→ **The request**
Please count the lines in the listing below where the word "near" appears. Give the number only.

→ **Supplied information**
——————————

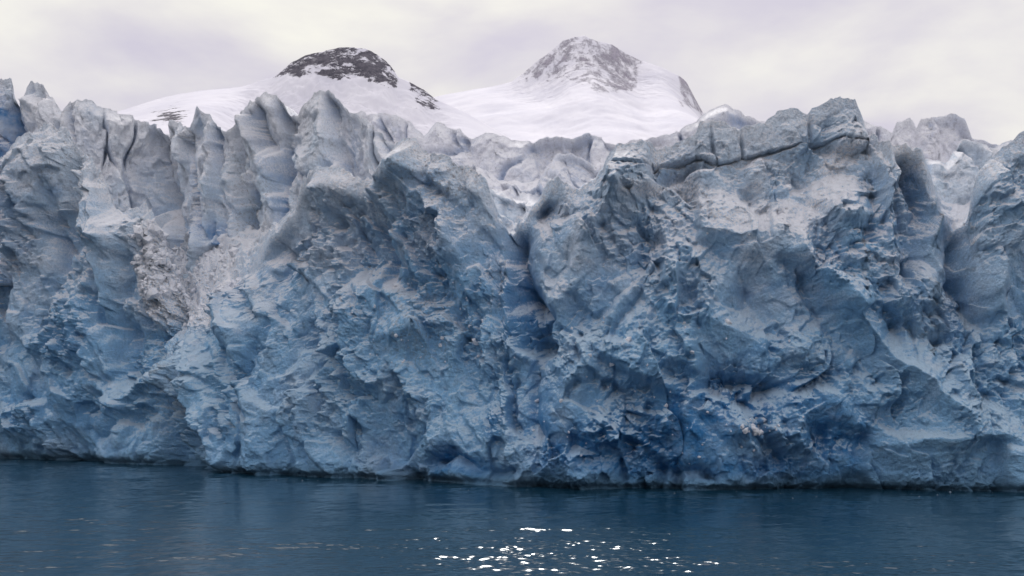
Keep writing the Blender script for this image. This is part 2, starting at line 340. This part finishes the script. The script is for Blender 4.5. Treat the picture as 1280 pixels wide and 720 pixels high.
def mountain(name,crest,D,pxr,slope,rockfn,mat,seed,rline,soft=6,nx=800,ny=460,near=600,far=300,na=5):
    px=np.linspace(*pxr,nx)
    yy=np.concatenate([np.linspace(D-near,D-150,ny//3,endpoint=False),np.linspace(D-150,D+20,ny//2,endpoint=False),np.linspace(D+20,D+far,ny//6)])
    x=(px-CX)/F*D
    zc=CAMZ+(HZ-T(crest)(px))/F*D
    X=np.repeat(x[None],len(yy),0);Y=np.repeat(yy[:,None],nx,1)
    off=12*fbm(X/120,X*0,3,seed)
    dl=np.maximum(D+off-Y,0);db=np.maximum(Y-D-off,0)
    zc2=np.repeat(zc[None],len(yy),0)
    rk=rockfn(X*F/D+CX)
    ker=np.hanning(61);ker/=ker.sum()
    rks=np.convolve(np.pad(rk[0],30,'edge'),ker,'valid')[None]
    steep=np.clip(dl,0,45)*np.clip(rks*1.6,0,1)*.8
    k=np.exp(-dl/220)
    kk=np.ones(121)/121;zs=np.convolve(np.pad(zc,60,'edge'),kk,'valid')[None]
    Z=zc2*k+zs*(1-k)-slope*dl-steep-.6*db
    n=fbm(X/70,Y/70,5,seed+3)
    n_s=fbm(X/150,Y/240,3,seed+4)
    Z+= na*n_s*sst(0,80,dl)+ np.clip(rks*1.4,0,1)*(sst(0,25,dl)*4*(1-.7*sst(50,110,dl))+.8)*(ridged(X/26,Y/20,5,seed+9,.6)-.6)+.4*fbm(X/24,Y/24,3,seed+6)
    ppx=X/Y*F+CX;ppy=HZ-F*(Z-CAMZ)/Y
    rock=rockfn(ppx)*(1-sst(-soft,soft,ppy-T(rline)(ppx)+soft*1.5*fbm(X/18,Z/18,4,seed+12)))
    P=np.stack([X,Y,Z],-1)
    return grid_mesh(name,P,dict(rock=rock),mat),P
crL=[(-900,330),(-300,215),(0,172),(100,152),(150,138),(200,124),(250,113),(300,104),(326,98),(342,94),(352,86),(362,78),(380,68),(410,61),(437,57),(458,61),(478,73),(490,85),(499,99),(512,104),(530,112),(545,124),(580,140),(615,160),(660,185),(760,235),(1000,330)]
rkL=lambda p: .57*sst(318,340,p)*(1-sst(492,502,p))+.5*sst(508,514,p)*(1-sst(540,550,p))
crR=[(200,260),(400,170),(480,135),(540,120),(590,112),(640,103),(655,92),(668,80),(688,66),(703,53),(718,48),(731,46),(744,53),(765,57),(778,63),(800,74),(830,86),(850,96),(858,103),(868,122),(880,142),(930,170),(1000,190),(1300,280),(1700,400)]
rkR=lambda p: (.36+.18*np.exp(-((p-780)/20)**2)+.1*np.exp(-((p-675)/18)**2))*sst(640,656,p)*(1-sst(792,810,p))+.5*sst(846,852,p)*(1-sst(876,884,p))
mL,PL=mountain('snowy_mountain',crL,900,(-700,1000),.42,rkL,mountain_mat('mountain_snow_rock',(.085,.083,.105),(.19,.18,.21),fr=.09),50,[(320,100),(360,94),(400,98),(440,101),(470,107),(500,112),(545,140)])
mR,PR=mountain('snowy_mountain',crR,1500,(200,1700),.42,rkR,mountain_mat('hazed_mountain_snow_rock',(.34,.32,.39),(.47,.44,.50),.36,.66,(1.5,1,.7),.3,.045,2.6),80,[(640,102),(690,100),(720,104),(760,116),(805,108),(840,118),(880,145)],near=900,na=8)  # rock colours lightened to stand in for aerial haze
a=mL.data.attributes['rock'];r=np.zeros(len(a.data),f32);a.data.foreach_get('value',r)
pxs=CX+F*PL[...,0]/PL[...,1];pys=HZ-F*(PL[...,2]-CAMZ)/PL[...,1]
r=r.reshape(pxs.shape);r=np.maximum(r,.5*np.exp(-((pxs-212)/30)**2-((pys-146)/14)**2));r=np.maximum(r,.42*np.exp(-((pxs-535)/22)**2-((pys-128)/16)**2))
a.data.foreach_set('value',r.reshape(-1).astype(f32))

# snowfield joining glacier and mountains
gx=np.linspace(-700,900,220);gy=np.linspace(205,1700,220)
X,Y=np.meshgrid(gx,gy);Z=30+.02*(Y-200)+2*fbm(X/60,Y/60,4,5)
m,nt,b=newmat('snow');n=noise(nt,N(nt,'ShaderNodeNewGeometry').outputs['Position'],.05,5)
nt.links.new(mixc(nt,n,(.74,.75,.81),(.84,.84,.88)),b.inputs['Base Color']);b.inputs['Roughness'].default_value=.8
grid_mesh('snowfield',np.stack([X,Y,Z],-1),{},m)

# ---------------------------------------------------------------- water : one sheet with modelled waves
m,nt,b=newmat('sea_water');L=nt.links
b.inputs['Base Color'].default_value=(.004,.030,.055,1);b.inputs['Roughness'].default_value=.13;b.inputs['IOR'].default_value=1.33
b.inputs['Specular Tint'].default_value=(.40,.57,.70,1)
gx=np.concatenate([[-6000,-2500,-1000,-400,-200,-130],np.linspace(-100,-30,420,endpoint=False),np.linspace(-30,36,800,endpoint=False),np.linspace(36,75,260),[100,150,300,900,2500,6000]])
gy=np.concatenate([[-6000,-1500,-300,0,30,50],np.linspace(60,105,560,endpoint=False),np.linspace(105,212,340),[240,400,1500,9000]])
X,Y=np.meshgrid(gx,gy)
fade=sst(50,62,Y)*(1-sst(205,214,Y))*sst(-130,-98,X)*(1-sst(74,100,X))
patch=.26+.42*sst(-.30,.45,fbm(X/30,Y/10,3,600))
gust=np.exp(-((X-1.5)/14)**2-((Y-78)/12)**2)*(.55+.6*sst(-.4,.4,fbm(X/6,Y/2.5,3,605)))
xr=X*.96+Y*.26;yr=Y*.96-X*.26
hw=(.12*perlin(xr/4.6,yr/2.6,610)+.09*perlin(xr/2.2,yr/1.3,611))*(patch+.25*gust)+.050*perlin(X/1.05,Y/.7,612)*(patch*1.1+.6*gust)+.026*perlin(X/.5,Y/.36,613)*(patch+1.0*gust)+.011*perlin(X/.27,Y/.2,614)*(.5*patch+1.0*gust)
grid_mesh('water',np.stack([X,Y,hw*fade],-1),{},m)

pp=[];ss=[]
for i in range(40):
    px=rng.uniform(-60,1340);D=baseD(px)-abs(rng.normal(0,7))-1.5
    pp.append(((px-CX)/F*D,D,0.0));ss.append(min(.12,rng.lognormal(-2.8,.4)))
chunks('floating_ice_fragments',np.array(pp),ss,ice_far,.2)

# ---------------------------------------------------------------- sky & light
AZ=math.radians(2);EL=math.radians(38)
w=bpy.data.worlds.new('World');bpy.context.scene.world=w;w.use_nodes=True;nt=w.node_tree;L=nt.links
bg=nt.nodes['Background']
sky=N(nt,'ShaderNodeTexSky');sky.sky_type='NISHITA';sky.sun_disc=False;sky.sun_elevation=EL;sky.sun_rotation=AZ
tc=N(nt,'ShaderNodeTexCoord');sp=N(nt,'ShaderNodeSeparateXYZ');L.new(tc.outputs['Generated'],sp.inputs[0])
den=mth(nt,'ADD',mth(nt,'MAXIMUM',sp.outputs[2],0.0),.20)
cb=N(nt,'ShaderNodeCombineXYZ');L.new(mth(nt,'DIVIDE',sp.outputs[0],den),cb.inputs[0]);L.new(mth(nt,'DIVIDE',sp.outputs[1],den),cb.inputs[1])
c1=noise(nt,cb.outputs[0],2.1,6,.5,.2);c2=noise(nt,cb.outputs[0],.6,3,.5)
cc=mixc(nt,rng_(nt,c1,.38,.62),(.64,.60,.70),(.95,.93,.85))
cc=mixc(nt,rng_(nt,c2,.42,.7,0,.7),cc,(.74,.71,.78))
sc=N(nt,'ShaderNodeVectorMath',operation='SCALE');sc.inputs[3].default_value=.1;L.new(sky.outputs[0],sc.inputs[0])
fin=mixc(nt,rng_(nt,c1,.2,.5,.88,.96),sc.outputs[0],cc)
L.new(fin,bg.inputs[0])
# gradient added to sky strength to shape the light: dimmer behind viewer, brighter overhead
st=mth(nt,'MULTIPLY',rng_(nt,sp.outputs[1],-.5,.7,.85,1.0),mth(nt,'MULTIPLY_ADD',rng_(nt,sp.outputs[2],.35,.95),1.1,1.0))
L.new(st,bg.inputs[1])
sd=bpy.data.lights.new('sun','SUN');sd.energy=1.1;sd.angle=math.radians(10);sd.color=(1,.97,.92)
so=bpy.data.objects.new('sun',sd);bpy.context.scene.collection.objects.link(so)
v=Vector((math.sin(AZ)*math.cos(EL),math.cos(AZ)*math.cos(EL),math.sin(EL)))
so.rotation_euler=(-v).to_track_quat('-Z','Y').to_euler()
s=bpy.context.scene
s.view_settings.view_transform='Standard';s.view_settings.look='None';s.view_settings.exposure=0
# ---------------------------------------------------------------- camera
cd=bpy.data.cameras.new('camera');co=bpy.data.objects.new('camera',cd);s.collection.objects.link(co)
co.location=(0,0,CAMZ);co.rotation_euler=(math.pi/2,0,0)
cd.sensor_width=36;cd.lens=36*F/1280;cd.shift_y=(HZ-360)/1280;cd.clip_end=20000;cd.clip_start=.5
s.camera=co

——————————

→ **Exercise answer**
3